If only she wouldn't ask for sexual bliss...
Women are also painted as if they are sitting on the bench at the Salem Witch Trials.  "Although wives often direct all kinds of accusations at their husbands about sexual orgies and whatnot at their conventions, these meetings are less marked by depravity then they are by the escapades and tomfoolery of grown men released for a while from the pressures of supporting a family, paying the mortgage, and meeting their wives' demands for everything from new appliances to sexual bliss."  So, ladies, continue to demand that new toaster and G Spot orgasm.  Yes, it will drive your man to tomfoolery and escapades, but at least he won't be involved in some depraved orgy.  Got it?  His tomfoolery (which you have mistaken for a bukkake party) is your fault.  Duh.

I could continue, but why bother.  It's obvious this book is less about what makes men tick and more about women feeling bad about themselves and excusing men for some truly assinine behavior.  I wonder how many women read this and thought, "Wow, this really makes sense.  This advice hits home.  I'm gonna please the holy Hell out of my man so he doesn't want tomfoolery and I can still get those appliances!"  I understand it was 1972, a time when everyone was trying to get in touch with everything (except, apparently, barbers).  Self-help books were the rage, the new opiate of the Me Generation.  They were bought by the boatload by people who had so little understanding of themselves that they turned to books that had even less understanding then they did.
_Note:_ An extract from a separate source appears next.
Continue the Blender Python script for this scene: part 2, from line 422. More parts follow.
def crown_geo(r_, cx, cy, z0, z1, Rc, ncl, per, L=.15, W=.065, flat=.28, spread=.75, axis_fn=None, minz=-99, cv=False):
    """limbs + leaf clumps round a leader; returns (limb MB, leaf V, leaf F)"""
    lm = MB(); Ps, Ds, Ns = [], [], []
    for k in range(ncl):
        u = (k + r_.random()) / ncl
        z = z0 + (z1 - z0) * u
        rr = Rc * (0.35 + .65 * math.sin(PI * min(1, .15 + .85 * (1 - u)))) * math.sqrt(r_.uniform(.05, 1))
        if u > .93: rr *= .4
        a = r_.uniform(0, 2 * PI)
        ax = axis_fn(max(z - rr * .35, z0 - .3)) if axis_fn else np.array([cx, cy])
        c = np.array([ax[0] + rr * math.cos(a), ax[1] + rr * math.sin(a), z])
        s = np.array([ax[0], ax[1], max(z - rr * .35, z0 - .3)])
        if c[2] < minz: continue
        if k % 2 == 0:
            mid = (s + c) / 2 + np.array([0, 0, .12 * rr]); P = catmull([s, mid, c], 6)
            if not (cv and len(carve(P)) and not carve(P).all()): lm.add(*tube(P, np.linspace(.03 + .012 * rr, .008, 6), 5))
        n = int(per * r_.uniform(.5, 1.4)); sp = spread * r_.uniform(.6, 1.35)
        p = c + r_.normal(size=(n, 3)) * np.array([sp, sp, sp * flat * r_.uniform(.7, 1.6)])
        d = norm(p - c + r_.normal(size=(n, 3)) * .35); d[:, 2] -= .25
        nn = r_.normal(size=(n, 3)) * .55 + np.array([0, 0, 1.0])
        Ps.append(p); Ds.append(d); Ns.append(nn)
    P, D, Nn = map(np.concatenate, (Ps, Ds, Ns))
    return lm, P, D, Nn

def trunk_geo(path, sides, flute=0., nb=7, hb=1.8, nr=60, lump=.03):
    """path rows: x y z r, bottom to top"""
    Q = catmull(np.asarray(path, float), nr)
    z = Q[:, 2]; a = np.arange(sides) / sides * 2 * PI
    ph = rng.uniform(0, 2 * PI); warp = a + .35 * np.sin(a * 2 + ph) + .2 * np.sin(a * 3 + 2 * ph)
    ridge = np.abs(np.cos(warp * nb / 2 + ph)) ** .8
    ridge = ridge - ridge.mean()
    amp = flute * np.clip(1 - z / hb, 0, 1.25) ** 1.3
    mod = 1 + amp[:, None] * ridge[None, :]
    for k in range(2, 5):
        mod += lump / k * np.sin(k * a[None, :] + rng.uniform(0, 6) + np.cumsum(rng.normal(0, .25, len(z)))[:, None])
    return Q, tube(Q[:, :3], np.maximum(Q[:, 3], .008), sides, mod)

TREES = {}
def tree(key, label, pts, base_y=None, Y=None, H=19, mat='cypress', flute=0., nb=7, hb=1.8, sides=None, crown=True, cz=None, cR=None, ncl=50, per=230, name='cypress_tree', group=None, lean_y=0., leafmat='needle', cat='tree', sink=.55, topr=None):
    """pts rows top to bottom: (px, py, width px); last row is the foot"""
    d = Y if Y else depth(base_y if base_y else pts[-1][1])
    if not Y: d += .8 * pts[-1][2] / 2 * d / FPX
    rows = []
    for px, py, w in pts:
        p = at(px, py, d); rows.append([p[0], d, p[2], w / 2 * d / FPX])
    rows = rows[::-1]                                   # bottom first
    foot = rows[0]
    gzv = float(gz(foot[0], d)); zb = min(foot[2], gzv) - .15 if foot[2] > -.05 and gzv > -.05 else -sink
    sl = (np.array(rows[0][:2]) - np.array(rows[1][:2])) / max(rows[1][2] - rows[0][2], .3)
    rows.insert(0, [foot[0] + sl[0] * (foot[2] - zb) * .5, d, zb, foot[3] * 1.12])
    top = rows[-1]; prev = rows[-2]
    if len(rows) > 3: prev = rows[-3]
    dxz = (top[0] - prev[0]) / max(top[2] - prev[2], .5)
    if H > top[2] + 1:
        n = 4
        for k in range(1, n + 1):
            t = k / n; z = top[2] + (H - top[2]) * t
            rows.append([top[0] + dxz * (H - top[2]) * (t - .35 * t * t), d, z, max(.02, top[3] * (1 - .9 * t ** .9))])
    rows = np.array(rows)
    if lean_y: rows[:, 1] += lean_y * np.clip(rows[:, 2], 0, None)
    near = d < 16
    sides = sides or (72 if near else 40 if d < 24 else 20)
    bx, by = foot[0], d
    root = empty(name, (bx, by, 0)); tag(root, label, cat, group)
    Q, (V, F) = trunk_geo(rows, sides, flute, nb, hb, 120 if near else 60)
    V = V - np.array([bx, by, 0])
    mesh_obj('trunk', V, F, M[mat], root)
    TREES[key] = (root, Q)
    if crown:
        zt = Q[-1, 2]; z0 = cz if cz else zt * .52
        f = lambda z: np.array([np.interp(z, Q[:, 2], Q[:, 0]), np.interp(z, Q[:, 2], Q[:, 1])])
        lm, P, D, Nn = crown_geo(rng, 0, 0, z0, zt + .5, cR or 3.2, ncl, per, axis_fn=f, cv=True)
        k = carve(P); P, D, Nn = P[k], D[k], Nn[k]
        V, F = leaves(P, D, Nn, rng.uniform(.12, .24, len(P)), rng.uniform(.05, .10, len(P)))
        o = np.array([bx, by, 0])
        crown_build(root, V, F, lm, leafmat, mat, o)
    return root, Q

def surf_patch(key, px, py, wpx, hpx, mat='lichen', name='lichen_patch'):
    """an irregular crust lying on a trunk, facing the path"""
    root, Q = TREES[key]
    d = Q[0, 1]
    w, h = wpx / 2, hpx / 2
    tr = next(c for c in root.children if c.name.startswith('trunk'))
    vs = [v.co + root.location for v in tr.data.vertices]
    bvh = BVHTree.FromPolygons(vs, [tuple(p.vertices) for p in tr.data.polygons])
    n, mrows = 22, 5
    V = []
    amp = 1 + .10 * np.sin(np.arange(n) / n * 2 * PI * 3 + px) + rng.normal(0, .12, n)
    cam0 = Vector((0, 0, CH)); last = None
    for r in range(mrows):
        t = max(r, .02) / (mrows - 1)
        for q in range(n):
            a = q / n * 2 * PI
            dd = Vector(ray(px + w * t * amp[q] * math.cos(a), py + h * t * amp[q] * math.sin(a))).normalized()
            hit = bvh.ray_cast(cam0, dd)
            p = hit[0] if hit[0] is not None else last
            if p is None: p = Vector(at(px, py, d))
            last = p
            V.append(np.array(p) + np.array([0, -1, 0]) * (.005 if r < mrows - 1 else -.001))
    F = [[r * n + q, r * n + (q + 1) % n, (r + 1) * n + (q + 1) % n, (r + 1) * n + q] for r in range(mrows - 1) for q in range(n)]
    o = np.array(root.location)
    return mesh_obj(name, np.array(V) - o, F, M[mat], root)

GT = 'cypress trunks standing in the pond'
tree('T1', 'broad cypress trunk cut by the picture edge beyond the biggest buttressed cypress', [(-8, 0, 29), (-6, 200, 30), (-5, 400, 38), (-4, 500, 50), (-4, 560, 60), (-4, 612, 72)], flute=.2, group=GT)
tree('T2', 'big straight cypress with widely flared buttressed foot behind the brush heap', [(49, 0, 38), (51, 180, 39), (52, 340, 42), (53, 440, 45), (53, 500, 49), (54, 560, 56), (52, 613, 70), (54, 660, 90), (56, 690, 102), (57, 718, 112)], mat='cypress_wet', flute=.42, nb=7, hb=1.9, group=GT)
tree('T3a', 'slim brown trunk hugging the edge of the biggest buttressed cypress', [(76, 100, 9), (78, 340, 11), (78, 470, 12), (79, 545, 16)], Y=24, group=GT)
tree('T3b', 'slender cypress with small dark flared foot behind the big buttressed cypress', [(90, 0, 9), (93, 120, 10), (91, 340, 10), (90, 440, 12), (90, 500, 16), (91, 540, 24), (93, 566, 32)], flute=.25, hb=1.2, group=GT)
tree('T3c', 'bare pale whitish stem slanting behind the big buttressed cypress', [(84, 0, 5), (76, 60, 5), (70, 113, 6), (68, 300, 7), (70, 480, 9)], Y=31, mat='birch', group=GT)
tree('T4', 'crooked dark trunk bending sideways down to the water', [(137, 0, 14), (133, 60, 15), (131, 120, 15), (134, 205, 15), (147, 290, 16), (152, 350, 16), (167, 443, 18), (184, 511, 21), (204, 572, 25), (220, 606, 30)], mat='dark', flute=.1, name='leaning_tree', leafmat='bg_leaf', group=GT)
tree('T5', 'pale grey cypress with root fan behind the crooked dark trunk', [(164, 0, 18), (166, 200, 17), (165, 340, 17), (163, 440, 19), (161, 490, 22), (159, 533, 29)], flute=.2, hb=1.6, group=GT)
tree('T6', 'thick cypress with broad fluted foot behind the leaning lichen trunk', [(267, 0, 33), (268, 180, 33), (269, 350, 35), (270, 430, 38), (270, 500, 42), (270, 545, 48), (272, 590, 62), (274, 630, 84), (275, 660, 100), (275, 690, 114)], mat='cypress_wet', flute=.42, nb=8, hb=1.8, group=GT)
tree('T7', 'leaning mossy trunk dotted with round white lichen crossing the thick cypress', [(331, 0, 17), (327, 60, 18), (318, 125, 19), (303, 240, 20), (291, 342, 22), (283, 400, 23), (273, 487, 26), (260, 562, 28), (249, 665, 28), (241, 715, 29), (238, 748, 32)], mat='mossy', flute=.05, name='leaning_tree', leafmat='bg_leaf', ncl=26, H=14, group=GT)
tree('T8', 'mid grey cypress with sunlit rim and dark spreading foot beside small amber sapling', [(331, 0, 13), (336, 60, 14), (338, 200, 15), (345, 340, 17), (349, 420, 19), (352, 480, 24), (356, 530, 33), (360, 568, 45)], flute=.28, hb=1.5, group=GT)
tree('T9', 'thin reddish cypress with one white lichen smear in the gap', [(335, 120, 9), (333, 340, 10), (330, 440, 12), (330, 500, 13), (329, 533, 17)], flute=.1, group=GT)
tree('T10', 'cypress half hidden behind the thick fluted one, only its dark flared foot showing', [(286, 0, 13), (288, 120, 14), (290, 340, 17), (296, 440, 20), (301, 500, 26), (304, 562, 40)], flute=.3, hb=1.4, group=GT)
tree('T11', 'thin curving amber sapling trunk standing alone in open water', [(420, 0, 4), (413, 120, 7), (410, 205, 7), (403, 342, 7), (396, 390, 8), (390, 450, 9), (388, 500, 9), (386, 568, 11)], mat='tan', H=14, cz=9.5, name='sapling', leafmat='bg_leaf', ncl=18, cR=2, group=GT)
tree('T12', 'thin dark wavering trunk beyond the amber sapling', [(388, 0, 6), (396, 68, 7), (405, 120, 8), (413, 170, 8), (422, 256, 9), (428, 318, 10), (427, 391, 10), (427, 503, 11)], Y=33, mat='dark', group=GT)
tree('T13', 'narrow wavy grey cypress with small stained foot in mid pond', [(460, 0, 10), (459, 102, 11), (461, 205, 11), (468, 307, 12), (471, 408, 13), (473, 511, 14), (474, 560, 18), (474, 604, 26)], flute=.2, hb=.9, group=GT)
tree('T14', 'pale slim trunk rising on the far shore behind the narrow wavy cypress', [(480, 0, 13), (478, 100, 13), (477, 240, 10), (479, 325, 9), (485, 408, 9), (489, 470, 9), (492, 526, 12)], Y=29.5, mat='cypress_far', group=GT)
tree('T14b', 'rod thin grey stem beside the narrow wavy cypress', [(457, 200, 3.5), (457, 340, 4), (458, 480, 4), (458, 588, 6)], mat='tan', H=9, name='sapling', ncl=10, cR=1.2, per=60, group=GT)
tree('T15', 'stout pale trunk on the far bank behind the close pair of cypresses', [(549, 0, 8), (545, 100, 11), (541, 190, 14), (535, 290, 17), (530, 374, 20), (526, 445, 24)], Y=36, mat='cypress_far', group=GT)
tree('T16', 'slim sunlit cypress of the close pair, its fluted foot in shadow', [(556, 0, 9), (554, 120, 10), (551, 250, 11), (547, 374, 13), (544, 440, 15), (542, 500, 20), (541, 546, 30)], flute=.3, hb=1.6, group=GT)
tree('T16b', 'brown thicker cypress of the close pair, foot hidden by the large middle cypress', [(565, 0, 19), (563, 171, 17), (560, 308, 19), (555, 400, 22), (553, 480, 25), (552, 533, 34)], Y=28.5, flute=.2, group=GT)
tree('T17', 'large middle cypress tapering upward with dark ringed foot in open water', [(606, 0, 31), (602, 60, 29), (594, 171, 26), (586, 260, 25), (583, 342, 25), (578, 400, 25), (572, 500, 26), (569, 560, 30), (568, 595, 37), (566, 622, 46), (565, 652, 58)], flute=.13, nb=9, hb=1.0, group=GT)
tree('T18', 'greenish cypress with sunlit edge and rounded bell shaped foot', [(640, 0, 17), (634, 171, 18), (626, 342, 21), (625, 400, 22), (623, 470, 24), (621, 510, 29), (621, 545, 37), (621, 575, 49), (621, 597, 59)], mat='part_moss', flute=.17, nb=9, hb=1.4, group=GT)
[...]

A book on understanding men wouldn't be complete without a section on pedophilia.
So how did I get this book?  Well, that's a funny story, actually.  I got it at work.  There are a few of us who find wildly strange books and then give them to each other, usually in secret.  This ended up in my mailbox.  No note.  No knowing glance from a co-worker who would be waiting for my reaction.  What?  Did you think I bought it?